A decade-long flow reversal in the intergyre region of the eastern north Atlantic

AUTHORS: César González-Pola, Raquel Somavilla, Rocío Graña, Amaia Viloria, Laura Ibáñez-Tejero
DOI: 10.1016/j.pocean.2024.103406
PUBLISHED: 2025
PUBLISHER: Progress in Oceanography 231 (2025) 103406

ABSTRACT

Two hydrographical shifts observed within the last two decades around north/northwestern Iberia, in the mid-latitudes of the eastern North Atlantic, reveal a contrasting behaviour of the weakly circulating reservoir known as the intergyre region. In 2005, a strong winter mixing caused an abrupt salinity increase at middepths corresponding to East North Atlantic Central Waters core levels (300–500 m), thus transforming this water mass into a saltier/denser variety.

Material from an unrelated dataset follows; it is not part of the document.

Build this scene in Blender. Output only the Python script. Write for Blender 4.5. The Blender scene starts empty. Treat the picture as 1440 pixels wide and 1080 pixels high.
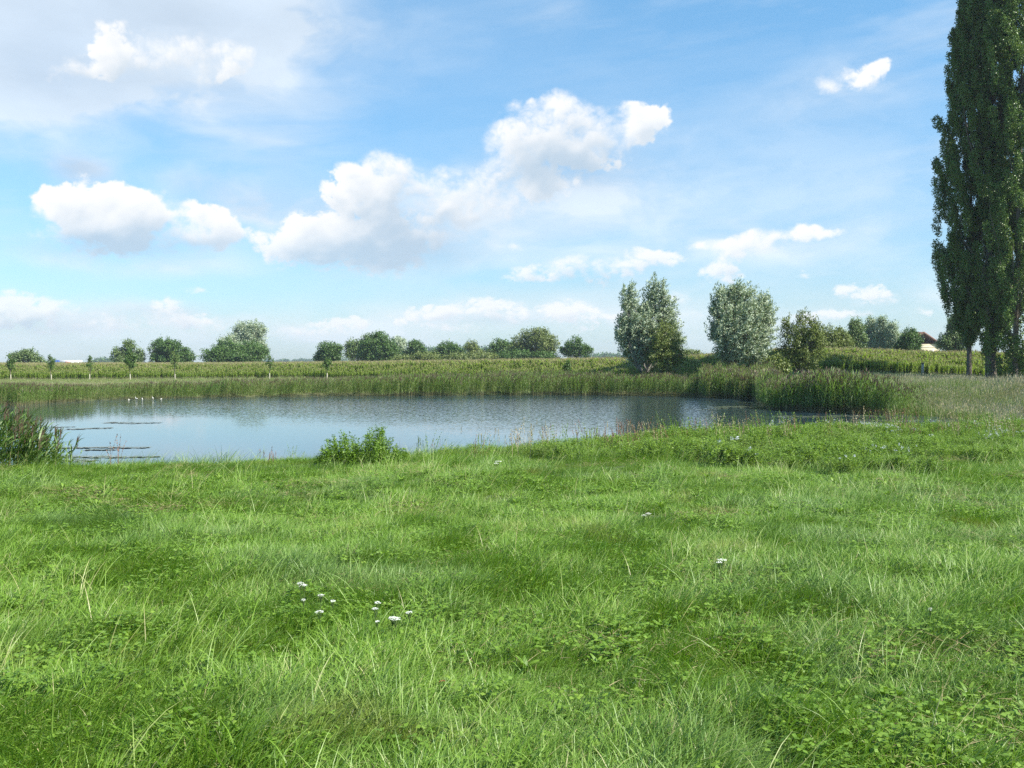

Such shift altered spatial density fields on a broader scale, causing this region classically described as flowing southwards and feeding the subtropical gyre to experience a lasting flow reversal. The reversal brought the region into milder and saltier southern-like conditions and weakened the strength of upwelling in southern Biscay. In 2014, freshening and cooling was observed for the first time since the early 1990s, a process enhanced in the following years accompanied by the restoration of southwards flow and southern Biscay upwelling conditions previously known. The decade-long reversal flow stage meant a temporal boost of ongoing meridionalisation trends attributed to climate change affecting ecosystems, while subsequent recovery to traditional circulation brought the region back to a classical more boreal character. We discuss the uniqueness or possible recurrence on larger timescales of this singular reversed mode circulation event.